Pushing The Best To The Wall

SUMMARY: You can huff, you can puff, but you can’t make a silk purse out of a sow’s ear.

I thought it would be interesting to graphically show what the heatsink manufacturers are up against as they try to meet Socket A cooling requirements.

I took four representative, fairly good heatsinks that are recently on the market and tested them using three fans: YS Tech @ 26 cfm, Delta @ 38 cfm, and my “Extreme” at 90 cfm. I used the ABIT KT7 running a Duron 800 @ 1000, 1.9 volts, 52.6 watts, and found the following pattern:

BOB

Alpha PEP66, Global Win WBK38, Taisol CGK742092 and Vantec FCE62540D.

Interpreting C/W: For every watt the CPU radiates, the heatsink will cool the core by the (C/W x watts) plus ambient temp. For example, at an ambient temp of 25 C, a C/W of 0.25 with a CPU radiating 50 watts means that the CPU temp will be 50 x 0.25 = 12.5 C over ambient temp, or 37.5 C. The lower the C/W, the better.
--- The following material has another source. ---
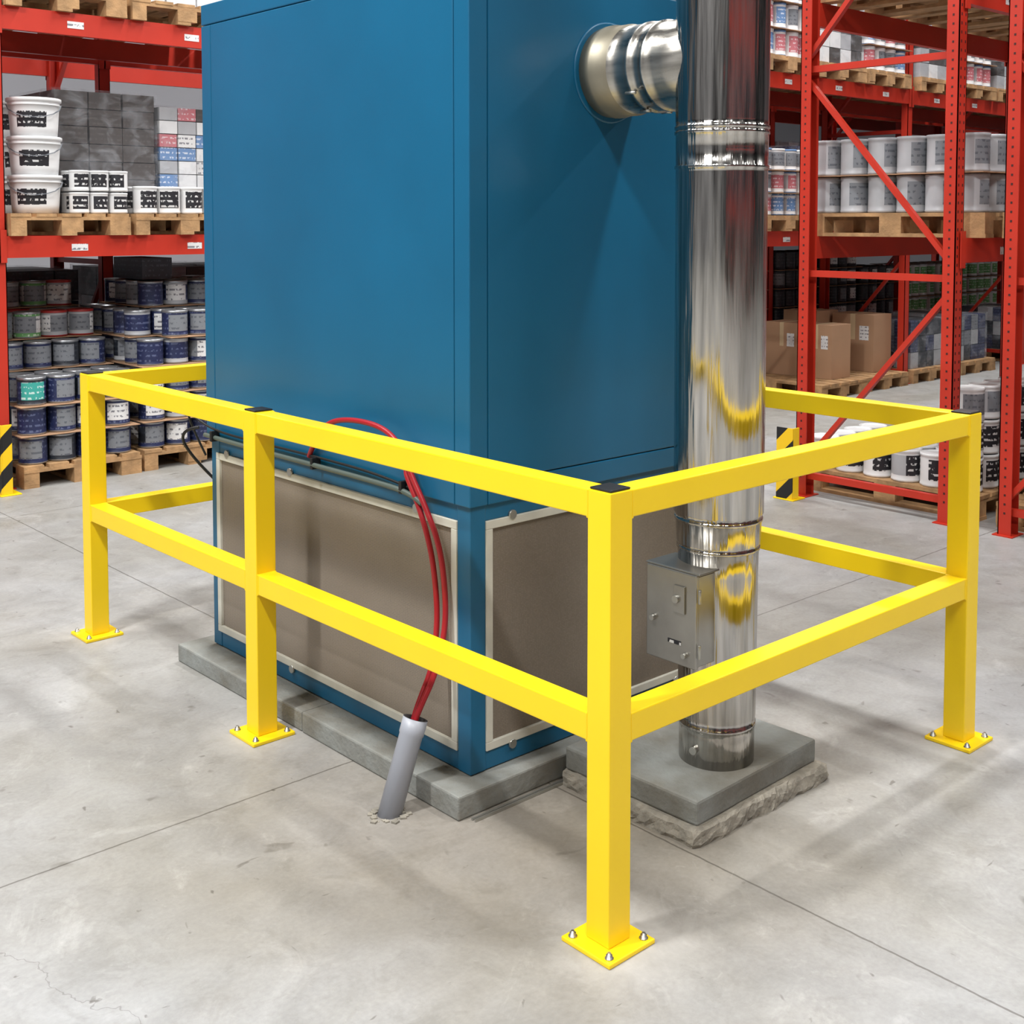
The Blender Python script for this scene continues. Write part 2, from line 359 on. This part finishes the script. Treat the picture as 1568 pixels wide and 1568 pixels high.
b.make('filter_panels',parent=root)
b=MB()
for yy in (1.02,1.75): 
    for zz in (.84,.128): b.cyl((x0-.008,yy,zz),(x0+.004,yy,zz),.014,BOLT,14)
b.cyl((x0-.008,2.2,.84),(x0+.004,2.2,.84),.014,BOLT,14)
for xx in (.38,.8,1.15):
    for zz in (.84,.128): b.cyl((xx,y0-.008,zz),(xx,y0+.004,zz),.014,BOLT,14)
b.make('turn_clips',parent=root)
b=MB()
for yy in (1.05,1.55,2.25): b.box(X0-.035,X0+.002,yy-.007,yy+.007,.885,.925,BLK)
b.make('pipe_clips',bevel=.002,parent=root)
curve_obj('conduit',[(.19,2.33,.900),(.178,2.1,.900),(.178,1.6,.900),(.178,1.2,.900),(.178,1.0,.895),(.18,.95,.87)],.0085,GRYH,root)
curve_obj('black_cable',[(.24,2.42,.80),(.19,2.44,.92),(.16,2.42,1.0),(.17,2.36,.96),(.192,2.25,.925),(.192,2.0,.922),(.193,1.6,.926),(.193,1.15,.922),(.193,1.0,.90)],.0045,BLK,root)
curve_obj('black_cable_loop',[(.26,2.37,.70),(.16,2.42,.82),(.12,2.40,.92),(.17,2.34,.93)],.006,BLK,root)

# drain tube and hoses
T0=Vector((-.025,.865,-.04)); T1=Vector((.08,.857,.262)); d=(T1-T0); L=d.length
b=MB(); b.lathe([(0,.035,PVC),(L-.05,.035,PVC),(L-.045,.0375,PVC),(L,.0375,PVC),(L,.031,PVCI),(L-.16,.031,PVCI),(L-.16,.0,PVCI)],T0,d,28)
drain=b.make('grey_drain_pipe')
b=MB()
for k in range(34):
    a=2*math.pi*k/34+random.uniform(-.1,.1); rr=random.uniform(.040,.066); q=(-.012+rr*math.cos(a),.864+rr*math.sin(a)*.9)
    s_=random.uniform(.003,.009); b.box(q[0]-s_,q[0]+s_,q[1]-s_,q[1]+s_,0,s_*.6,RUB,rz=random.random()*1.5)
b.make('concrete_rubble_chips')
hA=[T0+d*.55,(.070,.852,.25),(.092,.846,.30),(.14,.840,.38),(.184,.845,.50),(.190,.850,.62),(.188,.876,.76),(.178,.935,.87),(.170,.995,.96),(.168,1.03,1.03),(.165,1.12,1.085),(.165,1.3,1.09),(.17,1.45,1.06),(.185,1.55,.98),(.196,1.6,.92)]
hB=[T0+d*.55,(.083,.874,.25),(.112,.874,.31),(.158,.874,.39),(.186,.885,.51),(.188,.893,.62),(.188,.918,.74),(.182,.968,.86),(.176,1.01,.93),(.178,1.03,.96),(.19,1.035,.98)]
curve_obj('red_rubber_hose',hA,.0088,REDH)
curve_obj('red_rubber_hose',hB,.0088,REDH)

# ---------------------------------------------------------------- plinth and slab
b=MB()
b.box(.105,1.46,.69,1.52,0,.072,CONCP); b.box(.107,1.46,1.524,2.42,0,.070,CONCP)
o=b.make('concrete_plinth',bevel=.006)
b=MB(); b.box(.14,.60,.668,.675,.0,.006,BOLT); b.box(.14,.60,.655,.66,.0,.009,BOLT); b.make('metal_angle_strip',bevel=.001)
b=MB(); b.box(.505,1.105,.155,.66,.05,.122,CONCP,rz=.03)
o=b.make('pipe_base_slab',bevel=.008)
b=MB()
n=120; cx,cy=.81,.40; ring=[]
for k in range(n):
    a=2*math.pi*k/n; c,s_=math.cos(a),math.sin(a)
    t=min(.318/max(abs(c),1e-6),.268/max(abs(s_),1e-6)); 
    w_=1+.010*math.sin(k*.5)+.008*math.sin(k*1.3+1)
    ring.append((t*c*w_,t*s_*w_))
prof=[(0.0,1.015),(.012,1.02),(.030,1.015),(.044,1.0),(.051,.97)]
for z,s_ in prof:
    for (px,py) in ring:
        b.v.append((cx+px*s_+random.uniform(-.004,.004),min(cy+py*s_+random.uniform(-.004,.004),.687),z+(random.uniform(-.003,.002) if z>0 else 0)))
k=b.mi(RUB)
for j in range(len(prof)-1):
    for q in range(n):
        q2=(q+1)%n; b.f.append((j*n+q,j*n+q2,(j+1)*n+q2,(j+1)*n+q)); b.m.append(k); b.sm.append(False)
b.f.append(tuple((len(prof)-1)*n+q for q in range(n))); b.m.append(k); b.sm.append(False)
b.make('broken_concrete_base')

# ---------------------------------------------------------------- flue pipe
root=bpy.data.objects.new('stainless_flue_pipe',None); scene.collection.objects.link(root)
PX,PY=.79,.30
def ring(z,r): return [(z-.006,r,STEEL),(z-.004,r+.0035,STEEL),(z+.004,r+.0035,STEEL),(z+.006,r,STEEL)]
pr=[(.122,.112,STEEL),(.215,.112,STEEL)]+ring(.235,.1125)+[(.26,.115,STEEL),(.69,.118,STEEL)]+ring(.765,.120)+[(.78,.124,STEEL)]+ring(.85,.127)+[(.87,.133,STEEL)]
pr+=[(1.87,.134,STEEL)]+ring(1.885,.134)+ring(1.985,.135)+ring(2.0,.135)+[(2.02,.136,STEEL),(3.4,.136,STEEL)]+ring(3.42,.136)+[(6.0,.136,STEEL)]
b=MB(); b.lathe(pr,(PX,PY,0),(0,0,1),64)
b.make('vertical_flue',parent=root)
b=MB()
S=STEELH
ba=[(0,.128,S),(.13,.128,S),(.16,.134,S),(.190,.134,S),(.193,.139,S),(.203,.139,S),(.206,.134,S),(.245,.134,S),(.249,.140,S),(.262,.140,S),(.266,.136,S),(.34,.137,S),(.342,.142,BEIGE),(.40,.142,BEIGE),(.405,.146,BEIGE),(.425,.146,BEIGE),(.43,.142,BEIGE),(.452,.142,BEIGE)]
b.lathe(ba,(PX,PY,2.2),(0,1,0),56)
b.lathe([(0,.160,BLU),(.004,.160,BLU),(.006,.155,BLU)],(PX,.756,2.2),(0,-1,0),56)
for a in (-1.9,-1.2,-2.5): 
    q=Vector((PX+.143*math.cos(a),PY+.257,2.2+.143*math.sin(a))); b.cyl(q-Vector((0,.02,0)),q+Vector((0,.02,0)),.005,BOLT,8)
b.make('flue_branch',parent=root)
b=MB()
bx0,bx1,by0,by1,bz0,bz1=.605,.735,.235,.415,.45,.715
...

What you see is that all these heatsinks, for all their “different” designs, all start to converge at a point: C/W of 0.2. And THAT using a 90 cfm fan that is intolerable! Now, let’s say you have an overclocked T-Bird at 1400 MHz, 1.9 volts, radiating 85 watts of heat.
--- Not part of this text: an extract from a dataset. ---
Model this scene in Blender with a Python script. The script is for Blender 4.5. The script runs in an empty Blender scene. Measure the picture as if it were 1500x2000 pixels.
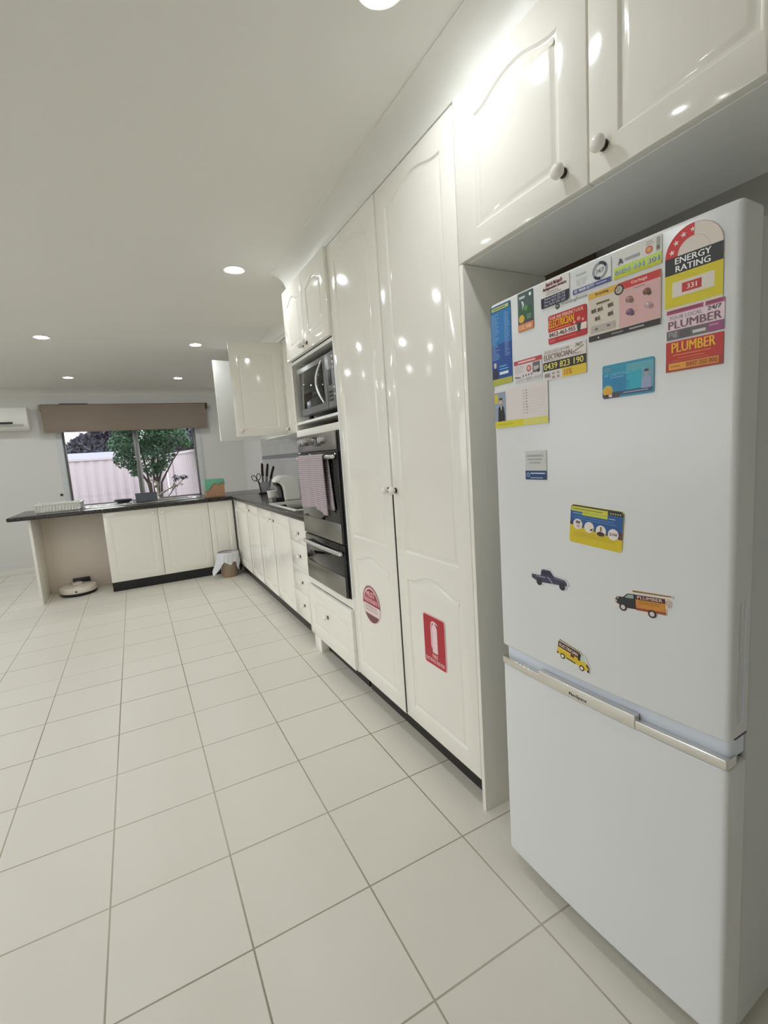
import bpy, bmesh, math, random
from mathutils import Matrix, Vector
random.seed(7)
SC = bpy.context.scene
COL = SC.collection
PI = math.pi

# ------------------------------------------------------------------ camera
cam_d = bpy.data.cameras.new('camera')
cam_d.sensor_fit = 'VERTICAL'
cam_d.sensor_height = 36.0
cam_d.sensor_width = 27.0
cam_d.lens = 920.146 * 36.0 / 2000.0
cam_d.clip_start = 0.02
cam_d.clip_end = 200
cam = bpy.data.objects.new('camera', cam_d)
COL.objects.link(cam)
_R = ((0.88071, 0.458623, 0.118383), (-0.468887, 0.879549, 0.080858), (-0.067041, -0.126721, 0.98967))
_r = Vector((_R[0][0], _R[1][0], _R[2][0])); _f = Vector((_R[0][1], _R[1][1], _R[2][1])); _u = Vector((_R[0][2], _R[1][2], _R[2][2]))
CAM = Vector((-0.91426, -1.15774, 1.2292))
cam.matrix_world = Matrix(((_r.x, _u.x, -_f.x, CAM.x), (_r.y, _u.y, -_f.y, CAM.y), (_r.z, _u.z, -_f.z, CAM.z), (0, 0, 0, 1)))
SC.camera = cam

# ------------------------------------------------------------------ world and exposure
LAMP = 147.0
SKY = 2.75
w = bpy.data.worlds.new('overcast_sky'); SC.world = w
w.use_nodes = True
nt = w.node_tree; nt.nodes.clear()
_o = nt.nodes.new('ShaderNodeOutputWorld'); _b = nt.nodes.new('ShaderNodeBackground')
_g = nt.nodes.new('ShaderNodeTexCoord'); _s = nt.nodes.new('ShaderNodeSeparateXYZ'); _rmp = nt.nodes.new('ShaderNodeValToRGB')
_rmp.color_ramp.elements[0].position = 0.0; _rmp.color_ramp.elements[0].color = (1.0, 0.96, 0.98, 1)
_rmp.color_ramp.elements[1].position = 0.6; _rmp.color_ramp.elements[1].color = (0.86, 0.92, 1.0, 1)
nt.links.new(_g.outputs['Generated'], _s.inputs[0]); nt.links.new(_s.outputs['Z'], _rmp.inputs[0])
nt.links.new(_rmp.outputs[0], _b.inputs[0]); _b.inputs[1].default_value = SKY
nt.links.new(_b.outputs[0], _o.inputs[0])
SC.view_settings.view_transform = 'Standard'
SC.view_settings.look = 'None'
SC.view_settings.gamma = 1.0
SC.view_settings.use_curve_mapping = False
SC.view_settings.exposure = 0.27
try:
    SC.cycles.use_denoising = True
    SC.cycles.max_bounces = 12
    SC.cycles.diffuse_bounces = 8
    SC.cycles.glossy_bounces = 6
    SC.cycles.transparent_max_bounces = 12
    SC.cycles.sample_clamp_indirect = 8.0
    SC.cycles.caustics_reflective = False
    SC.cycles.caustics_refractive = False
except Exception:
    pass

# ------------------------------------------------------------------ materials
def lin(c):
    r = []
    for v in c[:3]:
        v = v / 255.0
        r.append(v / 12.92 if v <= 0.04045 else ((v + 0.055) / 1.055) ** 2.4)
    return (r[0], r[1], r[2], 1.0)

MATS = {}
def mat(name, rgb, rough=0.5, metal=0.0, spec=0.5, var=0.0, scale=8.0, bump=0.0, bscale=60.0, coat=0.0, emit=None, es=0.0, stretch=None):
    """principled material with a procedural noise that varies colour and relief"""
    if name in MATS:
        return MATS[name]
    m = bpy.data.materials.new(name); MATS[name] = m
    m.use_nodes = True
    n = m.node_tree.nodes; l = m.node_tree.links
    p = n['Principled BSDF']
    p.inputs['Base Color'].default_value = lin(rgb)
    p.inputs['Roughness'].default_value = rough
    p.inputs['Metallic'].default_value = metal
    p.inputs['Specular IOR Level'].default_value = spec
    if coat:
        p.inputs['Coat Weight'].default_value = coat
        p.inputs['Coat Roughness'].default_value = 0.03
    if emit:
        p.inputs['Emission Color'].default_value = lin(emit)
        p.inputs['Emission Strength'].default_value = es
    if var or bump:
        tc = n.new('ShaderNodeTexCoord'); mp = n.new('ShaderNodeMapping')
        l.new(tc.outputs['Object'], mp.inputs[0])
        if stretch:
            mp.inputs['Scale'].default_value = stretch
    if var:
        nz = n.new('ShaderNodeTexNoise'); nz.inputs['Scale'].default_value = scale; nz.inputs['Detail'].default_value = 4
        mx = n.new('ShaderNodeMix'); mx.data_type = 'RGBA'
        c = lin(rgb)
        mx.inputs[6].default_value = tuple(max(0, v * (1 - var)) for v in c[:3]) + (1,)
        mx.inputs[7].default_value = tuple(min(1, v * (1 + var)) for v in c[:3]) + (1,)
        l.new(mp.outputs[0], nz.inputs[0]); l.new(nz.outputs[0], mx.inputs[0]); l.new(mx.outputs[2], p.inputs['Base Color'])
    if bump:
        n2 = n.new('ShaderNodeTexNoise'); n2.inputs['Scale'].default_value = bscale; n2.inputs['Detail'].default_value = 3
        bp = n.new('ShaderNodeBump'); bp.inputs['Strength'].default_value = bump; bp.inputs['Distance'].default_value = 0.002
        l.new(mp.outputs[0], n2.inputs[0]); l.new(n2.outputs[0], bp.inputs['Height']); l.new(bp.outputs[0], p.inputs['Normal'])
    return m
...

What this means is that, right now, about the best you can expect with your system temp at 25C is to keep that T-Bird at about 42C (0.2 C/W x 85 watts = 17C; 25C + 17C = 42C). For a lot of folks, 25C is room temperature, so if your case temp is 35C add another 10C: 52C for the T-Bird’s temp. A C/W of 0.3 puts you into some scary territory: a 35C case temp gets you over 60C.

It’s been my experience that at about the mid 40s and up, CPU stability starts to decrease, so with what’s out there now, we’re starting to see a “compression” between overclocking speeds and air cooled heatsink performance. As AMD pumps out 1.2 GHz+ CPUs, this “compression” really starts to come into play. By the end of the year, I don’t doubt that overclocked CPU heat of 100 watts will be commonplace.

Barring water cooling (still my favorite) or peltiers, the challenge heatsink manufacturers face is daunting; adding hot fans to yesterday’s heatsinks is not going to cut it. Maybe some of you can live with a Delta 38 screaming at you, but most can not. He who innovates, wins.

The challenge overclockers face is as daunting; for instance, taming and disposing of 100 watts is going to require a lot more attention to case cooling and system air flow. Expect to see more ducts, blow holes, 120mm intake and exhaust fans, just to mention a few items.

Something has to give. AMD is coming out with new CPU designs that will run cooler, but 70 to 100 watts will be the overclocking “norm” with AMD’s CPUs for the next 6-12 months.